Sunday, 14 January 2018

Will the Universe Inevitably Contract?

In Could the Universe have Created Itself?, I commented that to the effect that the universe, or at least the part of the universe that matters, will inevitably contract.  This sounds like a big claim given that there are cosmologists out there arguing for at least four different end states of the universe: Big Freeze (the universal destiny previously known as heat death), Big Crunch, Big Rip and Big Slurp (which is a rather ridiculous term referring to a catastrophic vacuum metastability event, but I guess it’s in keeping with the other terms).  Note that the Big Bounce is just a cycling of Big Bangs and Big Crunches, so each instance of the universe would end in a Big Crunch.

I’m not arguing for a Big Crunch per se, but rather a combination of the Big Crunch and the Big Freeze (and maybe even aspects of the Big Rip, but I don’t think so).  We could call it the Big Hole because it would be one black hole in an otherwise empty, eternal universe.

So, why is this inevitable?

First, I need to clarify my assumptions.  I’m working with my model of the universe, which is expanding with time (at the speed of light) in which the expansion is retarded by concentrations of mass-energy (and this manifests as gravity).  We know that the universe isn’t expanding evenly because if it did, then we wouldn’t have noticed it happening.  What we do notice is that the gaps with next to no mass-energy in them (between galaxies) are expanding more than the regions with higher concentrations of mass-energy.  I’m also assuming that this recession is not the only form of motion in the universe – for example, despite being some distance away, the Andromeda galaxy is not receding from us but is rather approaching us at high speed.  There’s some recession going on for sure, but galaxies also have motion on space as well.  Some galaxies are in orbit around other galaxies, such as the Large Magellanic Cloud which is a satellite galaxy of the Milky Way.

Imagine a circle on which there are evenly spaced points and then expand that circle:

Then imagine instead a circle on which two points are marginally closer to each other, and that the closer two points are, the less the distance between them increases (note that I have amplified the effect here by not modifying any of the blue points, focussing instead on only the green and orange points):

Then imagine that the points are all moving around, even if only a little.  Eventually, you’ll get clumping.  It might take a very long time, but in what I am modelling, we have (future) eternity to work with.  Eventually, everything in the universe will be clumped together, and eventually that will all be compressed into a(n in-universe) black hole.

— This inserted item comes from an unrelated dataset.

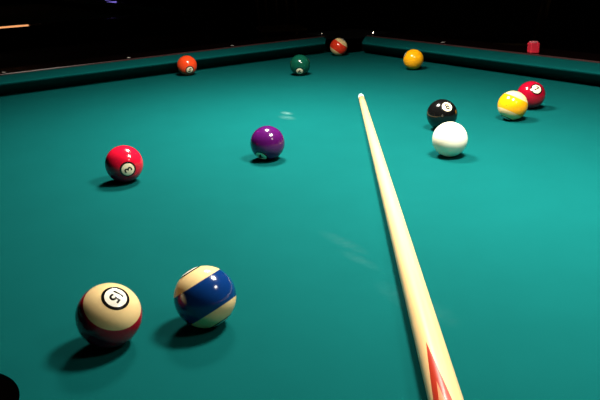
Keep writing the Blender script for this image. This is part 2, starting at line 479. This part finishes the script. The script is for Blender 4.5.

I agree that, if the universe was simply expanding, then everything would end up just receding away from everything else and we’d end up with either a Big Freeze or a Big Rip.  But the universe is not simply expanding – there’s something about concentrations of mass-energy that makes the expansion uneven.

It’s possible that what I have described here is pretty much a Big Crunch, but I don’t envisage a scrunching up of all spacetime in the black hole, or into a singularity, just the mass-energy.  I lean instead towards a final equilibrium state with just enough space to maintain the appropriate density for whatever mass the black hole ends up with (the original mass-energy, plus whatever additional energy, if any, was added via quantum processes during the “life” of the universe).